Saturday, October 6, 2012

35-year limit set on home loans



Curbs on long mortgages to prevent buyers from over-extending
By Rachel Chang


IN A move that took the market by surprise, the Government introduced new measures yesterday designed to cool the property market and stop home buyers from over-extending themselves.

From today, the Monetary Authority of Singapore (MAS) will restrict all home loans to a maximum of 35 years.

Home buyers who take a loan that lasts more than 30 years, or extends past their retirement age of 65, will now have to fork out significantly more in cash.

Such long loans can now only be up to 60 per cent of the property's value if this is the buyer's first mortgage.
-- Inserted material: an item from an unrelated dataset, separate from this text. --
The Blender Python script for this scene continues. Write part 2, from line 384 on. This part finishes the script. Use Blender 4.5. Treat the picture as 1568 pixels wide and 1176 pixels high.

That means that he must pay 40 per cent of the price upfront, in cash.

If this is his second or more property loan, the loan limit shrinks to just 40 per cent of the property's value.

The new loan limits and rules also apply to home owners who refinance their loans.

Analysts said the moves will affect a broad swathe of property buyers and leave only young buyers under the age of 30 untouched.

In a statement last night, MAS explained that it is acting to curb upward pressure on property prices from the current low interest rates worldwide, and the rapid credit growth driven by the US' latest round of quantitative easing (QE3).

"Monetary conditions worldwide are far from normal," said MAS chairman Tharman Shanmugaratnam, who is also deputy prime minister.

But the current climate of easy credit and low rates will eventually change, he cautioned.

MAS said that this is why it is acting now to prevent prices from spiking beyond sustainable levels, so that the eventual correction "which will hurt borrowers and destabilise our financial system" can be softened, if not avoided.

The central bank also revealed the impact of easy credit on home loans over the last three years.

The average tenure for new home loans has risen from 25 to 29 years and currently, more than 45 per cent of new home loans have tenures exceeding 30 years.

In August, a 50-year home loan offered by the United Overseas Bank (UOB) drew the ire of National Development Minister Khaw Boon Wan, who described it as a "gimmick".

Long-tenure loans, said MAS, cause buyers to over-estimate their financial wherewithal.

A rising property market also gives buyers and lenders "false confidence" that the property can always be sold off for a profit if the loan becomes difficult to service.

Analysts interviewed yesterday do not expect property prices to fall drastically in reaction, but they predicted some buyers will exit the market, transaction volumes will cool and price rises will moderate.

In the third quarter of this year, both Housing Board resale prices and private property prices accelerated their climb.

The board's resale price index grew 2 per cent, outstripping the 1.3 per cent growth in the second quarter, while the private property market rose 0.5 per cent, up from 0.4 per cent in the preceding quarter.

The new changes, said observers, would land hardest on older buyers, especially those with more than one property. Young buyers should get away with just paying a shade more every month.

For example, a 40-year-old buyer can now take a loan of only 25 years if he wants to continue to be able to pay the usual 20 per cent down payment.

But if he were to take out the shorter 25-year loan of $800,000 for a $1 million property, this would now mean monthly payments of $3,051, at current interest rates of 1.1 per cent. This is $400 more than if he had a 30-year loan.

But for a buyer like investor Jack Liang, 49, who is on the hunt for his third property, the new rules mean "game over", he said.

If he finds a $1 million property that he wants, he can take only a 16-year loan, up to the retirement age of 65 years old. His monthly repayments will be $4,546, likely more than its rental yield.

Or, he can take a longer loan, but for only 40 per cent of the property's value, as it is not his only housing loan. He must then have $600,000 cash in hand to purchase the property.

"It's time to pull up the handbrake," he lamented.